Lastly, the Court of Appeals expressed its general view of the intent of the Freedom of
Information Law in Gould v. New York City Police Department [89 NY2d 267 (1996)], stating that:

"To ensure maximum access to government records, the 'exemptions
are to be narrowly construed, with the burden resting on the agency
to demonstrate that the requested material indeed qualifies for
exemption' (Matter of Hanig v. State of New York Dept. of Motor
Vehicles, 79 N.Y.2d 106, 109, 580 N.Y.S.2d 715, 588 N.E.2d 750
see, Public Officers Law § 89[4][b]).
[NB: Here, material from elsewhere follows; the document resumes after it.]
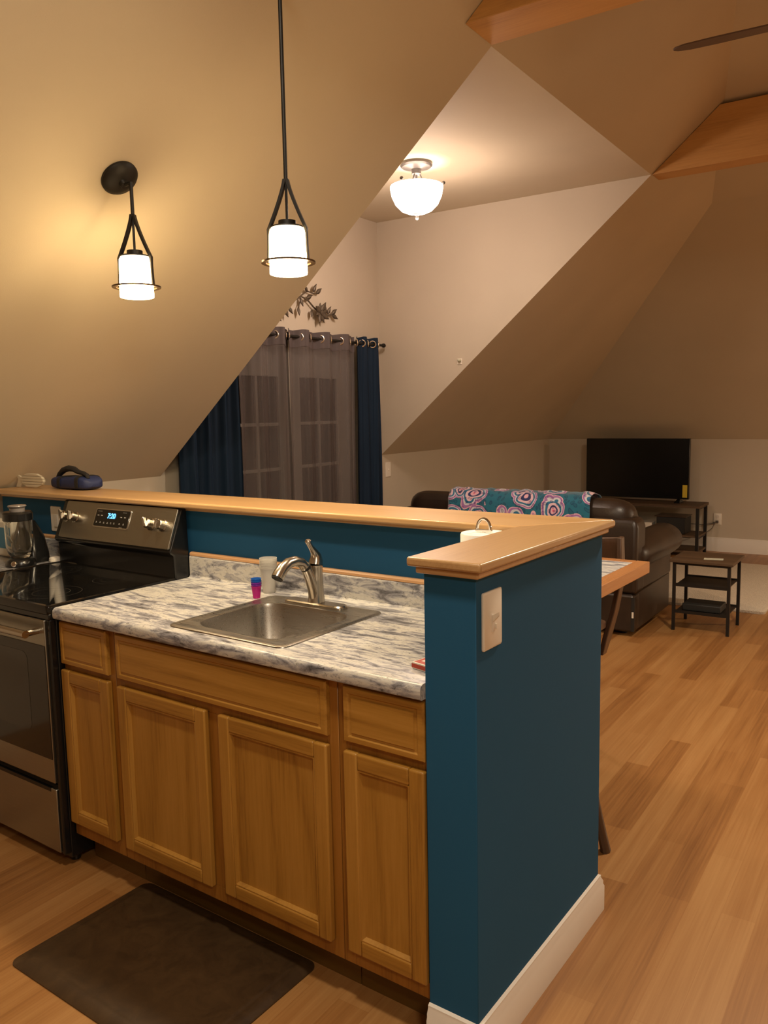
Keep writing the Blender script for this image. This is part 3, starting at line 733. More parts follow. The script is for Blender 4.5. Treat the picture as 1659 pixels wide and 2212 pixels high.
# ------------------------------------------------------------------ pendants
def pendant(label, x, y, zt, zc, ceil_pt):
    t = thing('pendant_light', label, 'pendant light', (x, y, zt - .15), group='bronze pendant lights over the worktop')
    n = Vector((SL, 0, -1)).normalized()
    n = Vector((n.x * cos(PHI), n.x * sin(PHI), n.z))
    c = Vector(ceil_pt) + n * .001
    m = MB(); m.lathe([(.066, 0), (.066, .008), (.058, .018), (.035, .026), (.016, .030), (.013, .042), (0, .044)], tuple(c), 40, tuple(n)); finish('canopy', m, M['bronze'], t)
    top = c + n * .038
    zf = zt + .142   # fork
    m = MB(); m.tube([(x, y, zf - .01), (x, y, top.z + .005)], .0062, 12)
    m.tube([tuple(top), (x, y, top.z)], .007, 10); finish('rod', m, M['bronze'], t)
    m = MB(); m.tube([(x, y, zt + .015), (x, y, zf)], .0042, 10); finish('inner_stem', m, M['bronze'], t)
    m = MB(); m.lathe([(.030, 0.0), (.031, .004), (.0265, .006), (.0265, .021), (.010, .0235), (0.0, .024)], (x, y, zt), 28)
    m.lathe([(.050, -.001), (.048, .004), (.03, .006), (0, .006)], (x, y, zt), 32); finish('socket_cap', m, M['bronze'], t)
    d = Vector((.90, .436, 0)); w = Vector((-.436, .90, 0))
    for s in (-1, 1):
        m = MB(); pts = []
        for i in range(12):
            u = i / 11; off = .004 + (.058 - .004) * (u ** 1.25); pts.append((off, zf - u * (zf - zt + .002)))
        pts += [(.0595, zt - .02), (.0605, zt - .06), (.0625, zt - .100)]
        L = []
        for i, (o_, z) in enumerate(pts):
            th = .0048 if i < 12 else .0026; wd = .008
            p = Vector((x, y, z)) + d * (s * o_)
            L.append([tuple(p + d * a * th + w * b * wd) for a, b in ((-1, -1), (1, -1), (1, 1), (-1, 1))])
        m.loft(L); finish('cradle_arm', m, M['bronze'], t, bevel=.0008)
    m = MB(); zr = zt - .100; nn = 48
    m.loft([[(x + r * cos(2 * PI * i / nn), y + r * sin(2 * PI * i / nn), zr + dz) for i in range(nn)] for r, dz in ((.068, -.004), (.082, -.004), (.083, .001), (.068, .001), (.068, -.004))], False, False); finish('ring', m, M['ringbronze'], t)
    m = MB(); m.lathe([(.0, -.002), (.046, -.002), (.052, -.006), (.0535, -.012), (.0575, -.130), (.0565, -.136), (.05, -.138), (0, -.134)], (x, y, zt), 40); finish('glass_shade', m, M['shade'], t)
    return t
PHIc = PHI
def slope_z(xw, yw):
    hx = xw * cos(PHI) + yw * sin(PHI); return zs(hx)
pendant('bronze pendant light with short rod, its disc canopy showing on the slope', -1.392, .335, 2.083, 0, (-1.448, .330, slope_z(-1.448, .330)))
pendant('bronze pendant light on a long rod, hanging in front of the curtains', -.727, .380, 2.093, 0, (-.780, .380, slope_z(-.780, .380)))

# flush ceiling light
fl = thing('ceiling_light', 'brushed nickel semi-flush light with glowing white glass bowl', 'ceiling light', (-1.735, 2.845, 2.70), True)
lx, ly = -1.735, 2.845
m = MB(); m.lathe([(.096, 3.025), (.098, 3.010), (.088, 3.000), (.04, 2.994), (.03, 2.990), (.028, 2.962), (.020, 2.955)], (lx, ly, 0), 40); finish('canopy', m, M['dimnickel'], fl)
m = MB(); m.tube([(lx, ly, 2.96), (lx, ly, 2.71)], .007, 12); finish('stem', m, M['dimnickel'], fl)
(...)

As this Court has stated, '[o]nly
where the material requested falls squarely within the ambit of one of
these statutory exemptions may disclosure be withheld' (Matter of
Fink v. Lefkowitz, 47 N.Y.2d, 567, 571, 419 N.Y.S.2d 467, 393
N.E.2d 463)" (id., 275).

The Court also offered guidance to agencies and lower courts in determining rights of access and
referred to several decisions it had previously rendered, stating that:

" invoke one of the exemptions of section 87(2), the agency must
articulate 'particularized and specific justification' for not disclosing
requested documents (Matter of Fink vl. Lefkowitz, supra, 47 N.Y.2d,
at 571, 419 N.Y.S.2d 467, 393 N.E.2d 463). If the court is unable to
determine whether withheld documents fall entirely within the scope
of the asserted exemption, it should conduct an in camera inspection
of representative documents and order disclosure of all nonexempt,
appropriately redacted material (see, Matter of Xerox Corp. v. Town
of Webster, 65 N.Y.2d 131, 133, 490 N.Y.S. 2d, 488, 480 N.E.2d 74;
Matter of Farbman & Sons v. New York City Health & Hosps. Corp.,
supra, 62 N.Y.2d, at 83, 476 N.Y.S.2d 69, 464 N.E.2d 437)" (id.).

I hope that I have been of assistance.